Edgar Thomas Ayres' Story as told to George Freeston in c. 1965

(part of a transcription of questions and answers that needed to be re-written)

I was born on May 14th, 1892 and when I left school, when aged fifteen, I went to work on the W H Smith bookstall at Blisworth Station. Using boys, we used to send out to various people in the morning newspaper which had arrived by train. Then I would travel by train myself to Towcester and deliver to Easton Neston, Holcot, the Showsley cottages and the Pynus cottages (see "Pyesnest" field name) - all by walking. I started work at seven o'clock and stayed at the station stall until about six o'clock.

The main business was selling newspapers to people coming off the trains because the station was very busy in the mornings. Northampton people came in on the branch line and had to wait around for a main line train - so they had a few minutes to get a newspaper. The Stratford line carried quite a lot of people from as far away as the Broom [1] junction. There was another bookstall on the SMJ platform and that was run by Mr Bennett. I had the Wymans stall on the main line. The two of us were friendly and we walked together by the canal to and from work - he lived next to the Sun, Moon and Stars.
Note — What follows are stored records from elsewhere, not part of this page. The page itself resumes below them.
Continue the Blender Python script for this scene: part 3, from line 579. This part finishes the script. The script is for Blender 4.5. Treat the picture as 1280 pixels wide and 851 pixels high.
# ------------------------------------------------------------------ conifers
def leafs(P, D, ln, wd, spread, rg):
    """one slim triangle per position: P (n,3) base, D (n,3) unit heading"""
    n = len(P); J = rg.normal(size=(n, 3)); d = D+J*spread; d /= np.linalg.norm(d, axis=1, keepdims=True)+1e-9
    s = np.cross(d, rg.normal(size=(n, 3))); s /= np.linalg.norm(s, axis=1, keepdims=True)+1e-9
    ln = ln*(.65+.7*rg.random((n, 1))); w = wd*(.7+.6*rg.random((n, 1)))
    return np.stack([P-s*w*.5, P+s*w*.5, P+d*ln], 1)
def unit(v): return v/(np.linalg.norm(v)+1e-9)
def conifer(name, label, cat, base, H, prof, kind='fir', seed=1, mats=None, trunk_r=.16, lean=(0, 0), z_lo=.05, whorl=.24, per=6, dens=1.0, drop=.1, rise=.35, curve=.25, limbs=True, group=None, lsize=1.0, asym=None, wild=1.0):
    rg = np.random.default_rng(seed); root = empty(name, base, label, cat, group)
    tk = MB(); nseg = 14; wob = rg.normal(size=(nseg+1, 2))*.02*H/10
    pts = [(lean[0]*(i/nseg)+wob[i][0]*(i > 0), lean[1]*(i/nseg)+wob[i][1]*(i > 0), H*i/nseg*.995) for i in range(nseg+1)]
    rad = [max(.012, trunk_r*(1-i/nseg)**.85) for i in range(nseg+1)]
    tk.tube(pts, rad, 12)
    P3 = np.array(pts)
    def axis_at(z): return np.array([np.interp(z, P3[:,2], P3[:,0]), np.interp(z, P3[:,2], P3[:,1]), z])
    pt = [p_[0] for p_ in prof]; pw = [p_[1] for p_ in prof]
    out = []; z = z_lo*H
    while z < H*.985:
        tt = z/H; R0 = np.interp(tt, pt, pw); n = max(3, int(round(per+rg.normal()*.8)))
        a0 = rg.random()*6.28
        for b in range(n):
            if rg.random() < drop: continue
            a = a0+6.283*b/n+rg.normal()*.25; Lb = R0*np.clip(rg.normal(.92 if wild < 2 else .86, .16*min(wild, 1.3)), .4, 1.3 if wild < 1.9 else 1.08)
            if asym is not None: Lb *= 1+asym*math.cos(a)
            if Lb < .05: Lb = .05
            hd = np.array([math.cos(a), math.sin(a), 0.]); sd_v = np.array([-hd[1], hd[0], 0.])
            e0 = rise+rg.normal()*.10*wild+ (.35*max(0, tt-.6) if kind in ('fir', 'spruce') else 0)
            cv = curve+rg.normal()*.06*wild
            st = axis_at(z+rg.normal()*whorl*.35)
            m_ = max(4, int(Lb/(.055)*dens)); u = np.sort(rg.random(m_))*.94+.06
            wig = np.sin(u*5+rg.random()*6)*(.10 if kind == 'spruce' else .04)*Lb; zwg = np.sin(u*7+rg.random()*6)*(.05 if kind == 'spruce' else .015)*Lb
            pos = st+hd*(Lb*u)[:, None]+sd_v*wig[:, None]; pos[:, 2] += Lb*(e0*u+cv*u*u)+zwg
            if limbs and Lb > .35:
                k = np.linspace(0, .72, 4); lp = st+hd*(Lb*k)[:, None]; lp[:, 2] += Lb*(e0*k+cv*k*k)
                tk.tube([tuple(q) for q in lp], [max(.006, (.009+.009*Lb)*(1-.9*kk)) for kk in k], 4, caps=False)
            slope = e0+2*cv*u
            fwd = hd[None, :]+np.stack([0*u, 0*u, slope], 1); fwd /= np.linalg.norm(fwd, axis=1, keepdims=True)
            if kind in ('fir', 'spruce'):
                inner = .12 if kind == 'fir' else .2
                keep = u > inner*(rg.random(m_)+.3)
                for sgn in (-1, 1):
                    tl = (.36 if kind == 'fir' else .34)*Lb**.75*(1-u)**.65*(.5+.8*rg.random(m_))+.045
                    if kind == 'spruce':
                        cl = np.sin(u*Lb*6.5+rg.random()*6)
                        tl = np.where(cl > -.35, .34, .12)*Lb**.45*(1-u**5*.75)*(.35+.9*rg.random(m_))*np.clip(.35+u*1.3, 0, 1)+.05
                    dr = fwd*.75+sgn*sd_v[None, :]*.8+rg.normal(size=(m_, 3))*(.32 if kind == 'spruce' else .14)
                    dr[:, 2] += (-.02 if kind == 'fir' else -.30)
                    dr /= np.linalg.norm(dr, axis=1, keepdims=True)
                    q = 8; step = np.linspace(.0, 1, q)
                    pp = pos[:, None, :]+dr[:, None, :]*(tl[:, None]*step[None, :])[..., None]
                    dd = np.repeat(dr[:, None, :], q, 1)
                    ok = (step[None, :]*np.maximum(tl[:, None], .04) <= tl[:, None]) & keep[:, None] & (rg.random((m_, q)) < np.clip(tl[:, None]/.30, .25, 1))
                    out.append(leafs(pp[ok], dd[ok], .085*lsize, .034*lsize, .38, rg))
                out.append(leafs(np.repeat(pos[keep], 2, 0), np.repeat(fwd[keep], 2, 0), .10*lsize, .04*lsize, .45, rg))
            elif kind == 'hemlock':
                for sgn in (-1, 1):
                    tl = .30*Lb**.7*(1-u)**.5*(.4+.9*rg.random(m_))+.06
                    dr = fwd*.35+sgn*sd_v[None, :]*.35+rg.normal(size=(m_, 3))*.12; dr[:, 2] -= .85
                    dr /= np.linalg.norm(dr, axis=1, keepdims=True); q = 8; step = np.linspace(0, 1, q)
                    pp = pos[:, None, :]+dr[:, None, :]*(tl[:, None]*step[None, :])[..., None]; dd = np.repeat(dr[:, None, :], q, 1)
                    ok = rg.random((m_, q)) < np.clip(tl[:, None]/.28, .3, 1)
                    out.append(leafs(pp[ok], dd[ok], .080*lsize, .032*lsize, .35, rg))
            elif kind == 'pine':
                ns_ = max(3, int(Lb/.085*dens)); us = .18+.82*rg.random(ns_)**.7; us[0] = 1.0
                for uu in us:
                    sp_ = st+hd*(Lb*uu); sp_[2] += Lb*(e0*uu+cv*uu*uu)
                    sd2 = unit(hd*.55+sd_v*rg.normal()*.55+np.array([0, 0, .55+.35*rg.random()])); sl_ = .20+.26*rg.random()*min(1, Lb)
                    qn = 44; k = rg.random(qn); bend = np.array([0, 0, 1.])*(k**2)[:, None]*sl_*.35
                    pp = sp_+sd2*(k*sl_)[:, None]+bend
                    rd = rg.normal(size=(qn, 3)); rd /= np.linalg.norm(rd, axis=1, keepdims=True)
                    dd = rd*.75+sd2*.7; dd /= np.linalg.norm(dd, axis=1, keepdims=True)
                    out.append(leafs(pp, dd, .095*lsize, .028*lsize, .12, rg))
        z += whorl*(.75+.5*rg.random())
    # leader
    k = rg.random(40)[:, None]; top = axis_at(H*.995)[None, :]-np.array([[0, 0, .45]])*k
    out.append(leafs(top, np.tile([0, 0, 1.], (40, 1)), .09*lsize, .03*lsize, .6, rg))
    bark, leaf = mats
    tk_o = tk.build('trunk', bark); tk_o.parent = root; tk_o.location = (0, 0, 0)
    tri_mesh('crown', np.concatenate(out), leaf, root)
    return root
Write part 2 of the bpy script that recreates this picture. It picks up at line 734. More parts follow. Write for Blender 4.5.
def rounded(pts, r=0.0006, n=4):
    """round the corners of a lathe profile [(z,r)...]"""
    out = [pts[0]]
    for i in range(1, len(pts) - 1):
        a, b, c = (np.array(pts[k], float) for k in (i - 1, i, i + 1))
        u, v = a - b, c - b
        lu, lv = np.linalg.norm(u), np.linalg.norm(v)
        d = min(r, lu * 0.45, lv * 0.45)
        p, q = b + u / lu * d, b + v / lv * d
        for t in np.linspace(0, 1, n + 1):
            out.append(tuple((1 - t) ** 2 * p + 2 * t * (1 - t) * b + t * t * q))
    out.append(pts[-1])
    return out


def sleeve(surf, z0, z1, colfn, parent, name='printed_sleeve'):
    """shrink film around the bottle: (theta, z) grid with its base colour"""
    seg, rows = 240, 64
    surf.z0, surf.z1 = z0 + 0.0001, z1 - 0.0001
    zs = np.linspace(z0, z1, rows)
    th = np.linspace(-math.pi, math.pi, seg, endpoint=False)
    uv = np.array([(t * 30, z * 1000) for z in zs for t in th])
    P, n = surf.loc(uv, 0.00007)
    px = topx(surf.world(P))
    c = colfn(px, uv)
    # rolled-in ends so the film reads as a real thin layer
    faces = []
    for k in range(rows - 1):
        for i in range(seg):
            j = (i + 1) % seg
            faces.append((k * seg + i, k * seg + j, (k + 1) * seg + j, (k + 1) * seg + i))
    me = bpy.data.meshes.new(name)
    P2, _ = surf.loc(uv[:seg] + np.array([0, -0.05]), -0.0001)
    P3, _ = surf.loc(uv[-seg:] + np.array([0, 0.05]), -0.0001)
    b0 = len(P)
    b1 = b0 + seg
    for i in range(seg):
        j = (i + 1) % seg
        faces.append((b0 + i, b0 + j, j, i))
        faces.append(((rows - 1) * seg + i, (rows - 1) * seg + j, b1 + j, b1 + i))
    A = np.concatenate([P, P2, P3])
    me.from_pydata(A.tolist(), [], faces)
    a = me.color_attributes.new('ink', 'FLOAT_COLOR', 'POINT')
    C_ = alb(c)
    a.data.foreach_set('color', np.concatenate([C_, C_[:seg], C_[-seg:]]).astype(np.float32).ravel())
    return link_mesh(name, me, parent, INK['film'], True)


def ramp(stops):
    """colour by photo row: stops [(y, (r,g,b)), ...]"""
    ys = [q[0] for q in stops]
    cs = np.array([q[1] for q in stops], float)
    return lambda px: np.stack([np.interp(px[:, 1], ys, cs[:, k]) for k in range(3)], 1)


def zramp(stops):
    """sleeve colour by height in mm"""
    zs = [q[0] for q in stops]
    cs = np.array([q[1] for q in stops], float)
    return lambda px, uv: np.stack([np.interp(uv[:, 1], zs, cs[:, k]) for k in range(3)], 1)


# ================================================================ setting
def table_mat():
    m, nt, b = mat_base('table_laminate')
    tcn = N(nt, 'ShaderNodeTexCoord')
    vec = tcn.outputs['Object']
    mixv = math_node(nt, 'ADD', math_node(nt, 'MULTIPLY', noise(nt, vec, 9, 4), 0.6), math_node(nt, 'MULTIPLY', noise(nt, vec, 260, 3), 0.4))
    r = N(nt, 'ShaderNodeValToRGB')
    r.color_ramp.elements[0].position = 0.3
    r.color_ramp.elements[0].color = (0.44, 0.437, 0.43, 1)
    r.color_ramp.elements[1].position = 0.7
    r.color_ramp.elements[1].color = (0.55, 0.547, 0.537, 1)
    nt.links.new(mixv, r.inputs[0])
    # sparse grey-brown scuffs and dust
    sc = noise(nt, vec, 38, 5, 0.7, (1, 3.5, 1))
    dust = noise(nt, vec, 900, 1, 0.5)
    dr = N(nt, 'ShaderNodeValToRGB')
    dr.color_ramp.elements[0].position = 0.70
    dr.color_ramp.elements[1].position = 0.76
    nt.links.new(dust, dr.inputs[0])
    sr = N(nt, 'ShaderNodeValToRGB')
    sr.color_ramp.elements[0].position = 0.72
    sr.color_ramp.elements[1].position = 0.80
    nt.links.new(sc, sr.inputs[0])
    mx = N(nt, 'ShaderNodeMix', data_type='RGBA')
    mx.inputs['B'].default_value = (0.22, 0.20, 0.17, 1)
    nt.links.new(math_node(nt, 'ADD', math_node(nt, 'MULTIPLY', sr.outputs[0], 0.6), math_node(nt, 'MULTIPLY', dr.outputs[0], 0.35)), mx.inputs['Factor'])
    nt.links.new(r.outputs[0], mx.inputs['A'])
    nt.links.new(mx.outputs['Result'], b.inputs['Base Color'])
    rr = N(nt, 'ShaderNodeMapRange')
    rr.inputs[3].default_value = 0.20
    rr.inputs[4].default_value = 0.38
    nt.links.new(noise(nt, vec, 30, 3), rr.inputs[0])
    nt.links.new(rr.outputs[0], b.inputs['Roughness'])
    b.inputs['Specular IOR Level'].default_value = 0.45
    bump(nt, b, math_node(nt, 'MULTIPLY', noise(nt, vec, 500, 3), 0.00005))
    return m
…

I didn't deliver in Blisworth itself. I earned three and six a week (17.5 pence) and that was considered a good wage in 1910. As for walking, there wasn't much traffic on the roads - just a few horse and carts and I seldom got offered a lift because the horses usually had enough to pull. It was healthy work - plenty of fresh air.

After twelve months of that I went into baking in Blisworth with Mr T Sturgess in the Stoke Road and then I went on the Post Office as a postal delivery man.

I would start at 5.45am finish at 12 and every alternate Sunday night I had to attend to the Mail Ejector on the railway bank doing a dispatch at 10.10pm with a collection from Towcester and a receive at 3.30am. That was a tough old job but I didn't mind it - the wind could blow on the bank, yes, it was a struggle at times. The mail cart came up from Towcester and I had to put the letters into some leather pouches. When mail is received from a train it might be doing 60mph and the bag is caught in the net - it never went wrong in my time!   Local mail for Blisworth came in by train from Northampton so it had already made the journey from the bank up into Northampton where it was sorted.

I took over from my father on the post. He had done it for 35 years. His uniform was some blue trousers with a red stripe, a scarlet three-quarter length coat with brass buttons and more stripes and with all that a pillbox hat with a peak and a gold band around it. That was the correct "mail messenger's" uniform.

I could get nervous on the dark nights up on the bank. Once I had a shock when I saw a body against the signal. It was just a ganger on his way home after he had been to the hotel. Well, he was 'three parts in the wind' - old Jack Kirk who lived at Fogg Cottages on the parish boundary with Courteenhall. Being the most direct way, he always walked along the line.

When on the bank I stayed in a little hut [3] with no heating, no fire. I could always walk to the station to get warm again. I would go past the hotel a see a few goings on.

As a child I went to the gardens behind the hotel a lot. We had some good parties at Bank Holidays and they put on some good shows. there was a lovely lawn for dancing and a military band. It was a celebrated gardens and many people came out from Northampton to the roller skate rink and others things. If it was a Sunday school outing that was always held on the (old) Rectory lawn. As I got older I could go up on the mail wagons to Northampton. As teenagers there were three of us together - up to town at 5 o'clock and perhaps go to a performance at the theatre at the bottom of Horsemarket [4]. Then we would come back by train at 10 o'clock (the fair was 6d!) after calling at a corner shop for a glass of ginger wine. It was a rear treat and it wasn't intoxicating. I was in a temperance society [5] and I never had a strong drink . . . .

[1]  Broom Junction was at the Stratford-on-Avon end of the line.

[3]  At first this was thought to be the hut in image 27-31 but we now know there were huts actually up on the embankment.

[4]  This might have been "The Majestic" - but at the top of Horsemarket!

[5]  Maybe the Good Templars.


Later in life Edgar (Eddie) Ayres became much involved with the church and
is pictured here presiding over his church exhibition which appears to have
some things in common with G Freeston's exhibitions (there are pages from
the GF Scrapbook in the foreground).